One more habit worth stealing: butter after cooking, never before. Butter in a hot dry pan burns before the dough cooks through, and burnt butter tastes bitter against the mild filling. Brushed on at the end, it soaks into the blisters and carries the aroma up with the steam. Good butter matters here — you will find proper block butter and thick yogurt for ayran in our dairy collection.

Can You Buy Ready-Made Gözleme?

Yes. If the rolling feels like a weekend project and it is only Tuesday, ready-made gözleme exists for exactly this reason. Ready-made gözleme ships frozen and crisps up in a dry skillet in a few minutes per side — no rolling pin, no flour dusting the counter.

Browse the ready-made gözleme collection and keep a few in the freezer for the nights when dinner needs to happen in ten minutes.

Stock the full Turkish pantry: from beyaz peynir to pul biber to the tea you pour alongside, everything in this recipe is in one place. Start with our Turkish grocery store online and build your gözleme kit in a single order.

Frequently Asked Questions

What does gözleme taste like?

Mild, toasty flatbread with crisp blistered spots outside and a soft chew inside, wrapped around a savory filling. The spinach-cheese version is briny and peppery; potato is warm and gently spiced; meat is the richest of the three. Melted butter on top ties them together.

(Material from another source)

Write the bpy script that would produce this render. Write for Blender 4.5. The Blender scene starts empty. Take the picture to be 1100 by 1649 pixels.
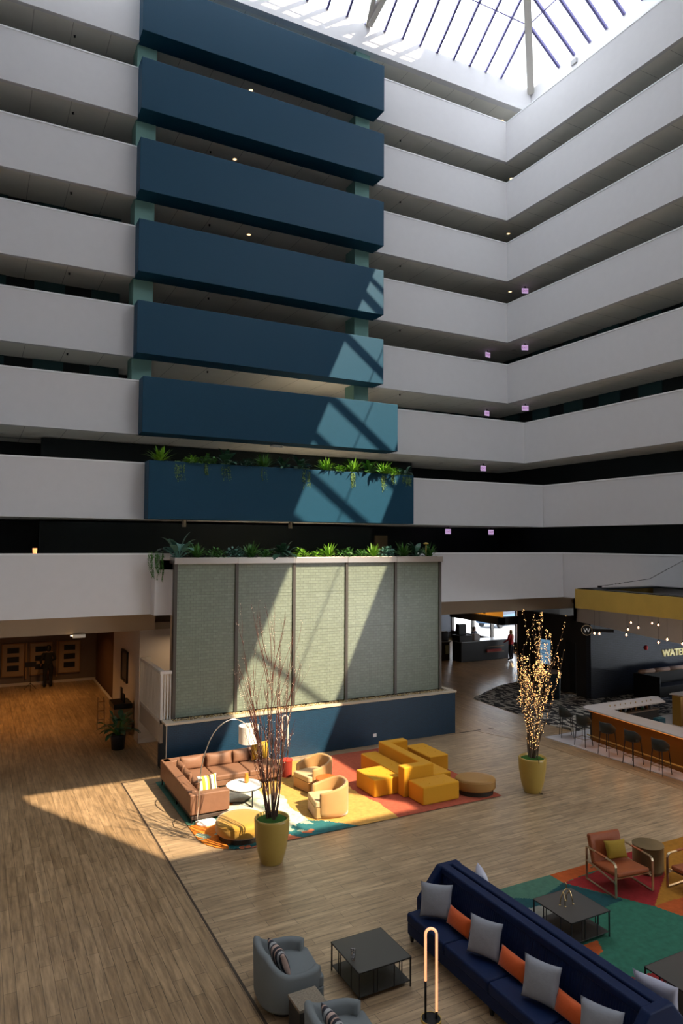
import bpy, bmesh, math, random
from mathutils import Vector, Matrix, noise as mnoise
R = math.radians
PI = math.pi
D = bpy.data
scene = bpy.context.scene
COL = scene.collection
random.seed(7)

# ------------------------------------------------------------------ camera
EYE = 6.45
YAW, PITCH, ROLL, FPX = 0.481725, 0.0431776, 0.0058491, 1125.64
cd = D.cameras.new('camera'); cam = D.objects.new('camera', cd); COL.objects.link(cam)
_f = Vector((math.sin(YAW)*math.cos(PITCH), math.cos(YAW)*math.cos(PITCH), math.sin(PITCH)))
_r0 = Vector((math.cos(YAW), -math.sin(YAW), 0)); _u0 = _r0.cross(_f)
_r = _r0*math.cos(ROLL)+_u0*math.sin(ROLL); _u = -_r0*math.sin(ROLL)+_u0*math.cos(ROLL)
_m = Matrix((_r, _u, -_f)).transposed().to_4x4(); _m.translation = (0, 0, EYE)
cam.matrix_world = _m
cd.sensor_fit = 'VERTICAL'; cd.sensor_height = 24; cd.lens = FPX/1649*24
cd.clip_start = 0.05; cd.clip_end = 600
scene.camera = cam

# ------------------------------------------------------------------ view, world, sun
vs = scene.view_settings
scene.display_settings.display_device = 'sRGB'
vs.view_transform = 'Standard'; vs.look = 'None'; vs.gamma = 1; vs.use_curve_mapping = False
vs.exposure = 0.0
scene.cycles.max_bounces = 10; scene.cycles.diffuse_bounces = 6; scene.cycles.glossy_bounces = 4
scene.cycles.transparent_max_bounces = 16; scene.cycles.transmission_bounces = 6
scene.cycles.sample_clamp_indirect = 6
scene.cycles.use_denoising = True
SKY = 9.8
w = D.worlds.new('world'); scene.world = w; w.use_nodes = True
bg = w.node_tree.nodes['Background']; bg.inputs[0].default_value = (0.90, 0.95, 1.0, 1); bg.inputs[1].default_value = SKY
SUN = Vector((-0.445, 0.90, -1.0))
sl = D.lights.new('sun', 'SUN'); sl.energy = 13.0; sl.color = (1.0, 0.81, 0.57); sl.angle = R(0.28)
so = D.objects.new('sun', sl); COL.objects.link(so)
so.rotation_euler = SUN.to_track_quat('-Z', 'Y').to_euler(); so.location = (20, -20, 60)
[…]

Can I make gözleme dough ahead of time?

Yes. The dough keeps in the refrigerator for up to 2 days, wrapped tightly. Let it sit at room temperature for 30 minutes before rolling — cold dough resists the pin and tears more easily.

What cheese should I use if I cannot find beyaz peynir?

A creamy, not-too-dry feta is the closest stand-in. Avoid pre-crumbled feta, which is often coated and stays chalky when heated. Ricotta salata works in a pinch but brings less brine, so add a pinch of salt to the filling.

Can you freeze gözleme?

Cooked gözleme freezes well. Cool completely, wrap individually, and freeze for up to 2 months. Reheat straight from frozen in a dry skillet over medium heat, about 2 to 3 minutes per side, until heated through and re-crisped.

What pan works best if I do not have a sac griddle?

A large cast-iron skillet, a flat comal, or a carbon-steel crepe pan all work. You want bare, dry metal that holds steady medium heat. Nonstick works too, though it browns less evenly and never quite gives you those dark eyes the dish is named for.

Is gözleme the same as a quesadilla or a crepe?

No. A quesadilla starts from a pre-cooked tortilla and a crepe from a pourable batter. Gözleme is a raw, unleavened dough rolled fresh, filled, and cooked in one pass, so the bread and filling finish together — the dough stays chewier than a crepe and thinner than most tortillas.